Cuando se escuchan los argumentos del régimen de facto hondureño o de los defensores en el exterior del golpe, en relación a la Constitución de ese país, pareciera que se estuviera ante un tótem ancestral con poderes mágicos: capaz de petrificar a quienes se atreviesen a mirarlo de frente. Las constituciones son por definición cuerpos […]
Cuando se escuchan los argumentos del régimen de facto hondureño o de los defensores en el exterior del golpe, en relación a la Constitución de ese país, pareciera que se estuviera ante un tótem ancestral con poderes mágicos: capaz de petrificar a quienes se atreviesen a mirarlo de frente. Las constituciones son por definición cuerpos vivos y dinámicos que deben evolucionar a tenor de las exigencias de transformación presentes en las sociedades.
En su famosa obra La Constitución Alemana, escrita en 1802, Hegel se quejaba amargamente de cómo las normas ancestrales de esa Constitución, se habían transformado en el mayor obstáculo para permitir el surgimiento de un Estado alemán moderno y unificado. Desde entonces la doctrina constitucional ha cambiado radicalmente para permitir que la evolución de los textos constitucionales resulte paralela a la de la sociedad misma. De lo contrario, como bien señalaba Ortega y Gasset en un célebre discurso pronunciado en las Cortes Constituyentes españolas en septiembre de 1931: «La Constitución que debe ser pura vida viviente y plena actuación, arrastrará cadáveres y cadáveres y estará cargada del esqueleto de la historia ya cumplida». La propia historia constitucional francesa es la mayor prueba de este carácter dinámico. Desde la Constitución de 1791 hasta la de 1958, trece constituciones sucesivas han permitido que el Estado y la sociedad se renueven periódicamente, dentro del contexto del Estado de Derecho.
Toda Constitución presenta dos vertientes: la normativa y la material. La primera enfatiza la naturaleza formal del texto. La segunda destaca el carácter sustantivo del mismo. Para esta última el acento viene puesto en el papel desarrollado por las fuerzas políticas en la fijación de los principios que dan vida al ordenamiento. Lo ocurrido con la Constitución hondureña no es otra cosa que el ejercicio abusivo de la vertiente material, por parte de una oligarquía extremadamente poderosa, para congelar en el tiempo a la vertiente normativa. Es decir, congelar en el tiempo a unas normas constitucionales diseñadas en función de la preservación de sus privilegios. ¿Se pretendía acaso, como en el Tercer Reich, que normas y privilegios durasen mil años?

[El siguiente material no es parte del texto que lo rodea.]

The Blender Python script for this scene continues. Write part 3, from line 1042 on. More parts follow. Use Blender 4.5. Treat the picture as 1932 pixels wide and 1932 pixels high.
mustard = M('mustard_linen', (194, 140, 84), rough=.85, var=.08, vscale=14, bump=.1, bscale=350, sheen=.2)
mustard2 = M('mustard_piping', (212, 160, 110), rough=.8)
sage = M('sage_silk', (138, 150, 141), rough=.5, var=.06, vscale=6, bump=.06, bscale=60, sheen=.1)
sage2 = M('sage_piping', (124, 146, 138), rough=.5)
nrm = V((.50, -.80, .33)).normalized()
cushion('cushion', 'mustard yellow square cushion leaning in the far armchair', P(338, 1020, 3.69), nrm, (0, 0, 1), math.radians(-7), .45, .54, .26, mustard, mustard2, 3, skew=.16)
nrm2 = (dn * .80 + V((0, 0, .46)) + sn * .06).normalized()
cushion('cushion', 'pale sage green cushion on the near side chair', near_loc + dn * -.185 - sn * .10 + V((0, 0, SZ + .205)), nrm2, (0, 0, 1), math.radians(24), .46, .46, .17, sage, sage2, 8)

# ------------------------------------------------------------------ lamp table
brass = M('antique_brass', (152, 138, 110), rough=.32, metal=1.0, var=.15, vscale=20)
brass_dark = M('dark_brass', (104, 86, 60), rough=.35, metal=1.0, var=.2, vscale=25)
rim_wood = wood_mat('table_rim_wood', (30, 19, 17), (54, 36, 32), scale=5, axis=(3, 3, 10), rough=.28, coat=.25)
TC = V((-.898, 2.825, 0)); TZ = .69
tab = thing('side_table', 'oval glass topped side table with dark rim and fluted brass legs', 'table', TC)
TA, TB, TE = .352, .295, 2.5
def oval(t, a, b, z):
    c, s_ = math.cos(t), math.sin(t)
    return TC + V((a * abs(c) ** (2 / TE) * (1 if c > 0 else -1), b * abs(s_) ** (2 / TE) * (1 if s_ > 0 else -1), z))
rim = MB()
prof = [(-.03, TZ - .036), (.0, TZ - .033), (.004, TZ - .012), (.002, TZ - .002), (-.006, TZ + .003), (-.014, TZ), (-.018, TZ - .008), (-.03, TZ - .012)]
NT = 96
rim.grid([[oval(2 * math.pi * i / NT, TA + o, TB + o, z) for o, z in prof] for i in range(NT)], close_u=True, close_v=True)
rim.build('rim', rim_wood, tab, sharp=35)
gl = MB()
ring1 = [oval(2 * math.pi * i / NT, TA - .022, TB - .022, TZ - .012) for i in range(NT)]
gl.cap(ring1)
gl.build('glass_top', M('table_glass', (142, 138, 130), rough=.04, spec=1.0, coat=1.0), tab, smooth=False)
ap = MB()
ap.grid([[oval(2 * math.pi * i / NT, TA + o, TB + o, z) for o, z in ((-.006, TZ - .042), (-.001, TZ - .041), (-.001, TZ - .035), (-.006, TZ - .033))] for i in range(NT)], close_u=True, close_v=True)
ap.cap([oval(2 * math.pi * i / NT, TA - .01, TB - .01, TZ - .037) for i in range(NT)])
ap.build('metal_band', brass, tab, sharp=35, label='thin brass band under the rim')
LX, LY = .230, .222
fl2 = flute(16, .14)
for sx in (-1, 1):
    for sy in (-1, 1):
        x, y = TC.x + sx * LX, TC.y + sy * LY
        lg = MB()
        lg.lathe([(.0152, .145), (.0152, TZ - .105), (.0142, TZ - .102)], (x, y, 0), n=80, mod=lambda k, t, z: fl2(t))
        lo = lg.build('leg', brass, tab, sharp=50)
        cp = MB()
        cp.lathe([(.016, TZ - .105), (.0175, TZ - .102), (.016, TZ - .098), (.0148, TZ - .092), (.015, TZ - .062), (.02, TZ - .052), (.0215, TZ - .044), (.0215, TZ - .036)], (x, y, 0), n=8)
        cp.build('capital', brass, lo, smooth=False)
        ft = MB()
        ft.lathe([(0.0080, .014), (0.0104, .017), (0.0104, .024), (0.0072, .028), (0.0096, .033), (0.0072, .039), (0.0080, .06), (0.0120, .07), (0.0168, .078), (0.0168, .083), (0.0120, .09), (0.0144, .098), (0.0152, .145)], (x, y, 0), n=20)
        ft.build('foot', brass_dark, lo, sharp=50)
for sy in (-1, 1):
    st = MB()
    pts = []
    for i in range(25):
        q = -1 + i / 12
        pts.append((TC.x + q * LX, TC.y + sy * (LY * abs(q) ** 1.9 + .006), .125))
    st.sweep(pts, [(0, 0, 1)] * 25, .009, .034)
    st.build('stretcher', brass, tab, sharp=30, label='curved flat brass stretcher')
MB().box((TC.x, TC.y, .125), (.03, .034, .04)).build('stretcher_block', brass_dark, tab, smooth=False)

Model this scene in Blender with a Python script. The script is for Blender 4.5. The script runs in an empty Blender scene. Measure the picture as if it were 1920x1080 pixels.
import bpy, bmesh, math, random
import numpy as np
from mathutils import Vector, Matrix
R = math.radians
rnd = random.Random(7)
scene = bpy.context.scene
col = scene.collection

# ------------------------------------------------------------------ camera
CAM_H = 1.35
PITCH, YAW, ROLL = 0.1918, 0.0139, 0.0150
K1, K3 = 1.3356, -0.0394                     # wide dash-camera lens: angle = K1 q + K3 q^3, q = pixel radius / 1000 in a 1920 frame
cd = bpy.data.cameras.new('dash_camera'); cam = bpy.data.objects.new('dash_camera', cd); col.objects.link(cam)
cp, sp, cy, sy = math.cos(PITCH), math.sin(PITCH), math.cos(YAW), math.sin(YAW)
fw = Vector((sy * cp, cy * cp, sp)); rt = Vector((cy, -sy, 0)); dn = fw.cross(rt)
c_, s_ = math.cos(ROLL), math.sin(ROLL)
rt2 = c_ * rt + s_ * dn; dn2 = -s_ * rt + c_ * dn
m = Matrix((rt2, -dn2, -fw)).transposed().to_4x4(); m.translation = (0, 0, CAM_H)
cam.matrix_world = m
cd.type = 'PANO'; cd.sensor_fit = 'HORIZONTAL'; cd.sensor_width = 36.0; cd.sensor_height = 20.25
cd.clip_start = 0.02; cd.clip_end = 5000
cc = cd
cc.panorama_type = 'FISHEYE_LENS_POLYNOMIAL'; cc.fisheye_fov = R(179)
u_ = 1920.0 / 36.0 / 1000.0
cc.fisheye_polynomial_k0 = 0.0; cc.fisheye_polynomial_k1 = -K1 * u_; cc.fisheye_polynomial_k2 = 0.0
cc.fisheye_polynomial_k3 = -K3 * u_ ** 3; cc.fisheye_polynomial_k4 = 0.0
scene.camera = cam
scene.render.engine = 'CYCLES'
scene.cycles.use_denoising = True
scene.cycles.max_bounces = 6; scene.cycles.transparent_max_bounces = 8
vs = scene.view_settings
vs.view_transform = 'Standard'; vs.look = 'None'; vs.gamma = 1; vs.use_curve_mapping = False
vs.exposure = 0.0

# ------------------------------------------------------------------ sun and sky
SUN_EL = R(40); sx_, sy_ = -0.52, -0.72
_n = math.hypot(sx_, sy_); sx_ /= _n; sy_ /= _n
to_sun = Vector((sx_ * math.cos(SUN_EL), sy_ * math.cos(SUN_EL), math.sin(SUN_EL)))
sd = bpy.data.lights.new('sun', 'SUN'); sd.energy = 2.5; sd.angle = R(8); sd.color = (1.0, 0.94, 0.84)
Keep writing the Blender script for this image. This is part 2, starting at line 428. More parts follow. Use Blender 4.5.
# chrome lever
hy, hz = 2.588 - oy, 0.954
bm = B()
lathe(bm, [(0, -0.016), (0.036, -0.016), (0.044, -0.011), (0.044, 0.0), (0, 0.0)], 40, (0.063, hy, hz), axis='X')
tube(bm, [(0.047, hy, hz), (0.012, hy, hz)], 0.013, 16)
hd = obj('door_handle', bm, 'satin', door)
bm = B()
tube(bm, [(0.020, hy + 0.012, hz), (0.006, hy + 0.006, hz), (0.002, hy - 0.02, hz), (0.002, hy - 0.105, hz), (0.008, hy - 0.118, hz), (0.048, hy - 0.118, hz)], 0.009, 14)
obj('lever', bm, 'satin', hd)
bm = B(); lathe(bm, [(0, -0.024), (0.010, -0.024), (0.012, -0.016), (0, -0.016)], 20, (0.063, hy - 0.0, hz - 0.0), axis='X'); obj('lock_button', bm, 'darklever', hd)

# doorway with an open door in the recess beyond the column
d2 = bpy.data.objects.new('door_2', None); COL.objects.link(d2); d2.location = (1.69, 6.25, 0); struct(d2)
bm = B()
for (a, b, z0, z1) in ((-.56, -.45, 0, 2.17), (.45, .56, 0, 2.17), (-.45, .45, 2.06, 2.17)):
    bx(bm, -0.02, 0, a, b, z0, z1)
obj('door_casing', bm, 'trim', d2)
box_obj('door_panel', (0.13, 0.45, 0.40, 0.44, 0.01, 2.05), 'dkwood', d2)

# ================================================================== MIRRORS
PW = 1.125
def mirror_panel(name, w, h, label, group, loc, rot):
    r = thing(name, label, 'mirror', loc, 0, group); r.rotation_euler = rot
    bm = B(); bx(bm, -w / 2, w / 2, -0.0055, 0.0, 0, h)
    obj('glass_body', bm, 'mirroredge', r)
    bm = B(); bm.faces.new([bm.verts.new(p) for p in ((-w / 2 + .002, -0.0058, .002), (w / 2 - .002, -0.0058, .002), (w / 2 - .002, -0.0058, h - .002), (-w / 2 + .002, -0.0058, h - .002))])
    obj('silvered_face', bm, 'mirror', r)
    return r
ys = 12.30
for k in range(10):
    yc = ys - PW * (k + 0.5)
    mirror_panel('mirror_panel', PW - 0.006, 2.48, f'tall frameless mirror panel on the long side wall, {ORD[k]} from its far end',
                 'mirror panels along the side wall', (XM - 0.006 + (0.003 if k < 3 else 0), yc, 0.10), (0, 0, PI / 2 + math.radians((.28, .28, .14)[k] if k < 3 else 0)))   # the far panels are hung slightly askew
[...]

Todo cuerpo social está sometido a una profunda tensión dinámica. Colocar una camisa de fuerza a esa tensión resulta absurdo e ilusorio. De Gaulle movilizó las fibras de la sociedad francesa para echar abajo la Constitución de la IV República, de la misma manera en que Franklin Roosevelt transformó a la Corte Suprema de su país (ampliando el número de sus miembros), para permitir una interpretación distinta de la Constitución. El forcejeo institucional constituye la esencia misma de toda vida política: Zelaya apelando al pueblo para enfrentar el inmovilismo constitucional y las elites tradicionales recurriendo al mito de las normas pétreas. Dentro de este contexto lo único que no resultaba admisible era romper con la espada el nudo gordiano. La asonada militar y sus consecuencias no pueden ser nunca justificadas bajo el argumento del tótem de los mil años.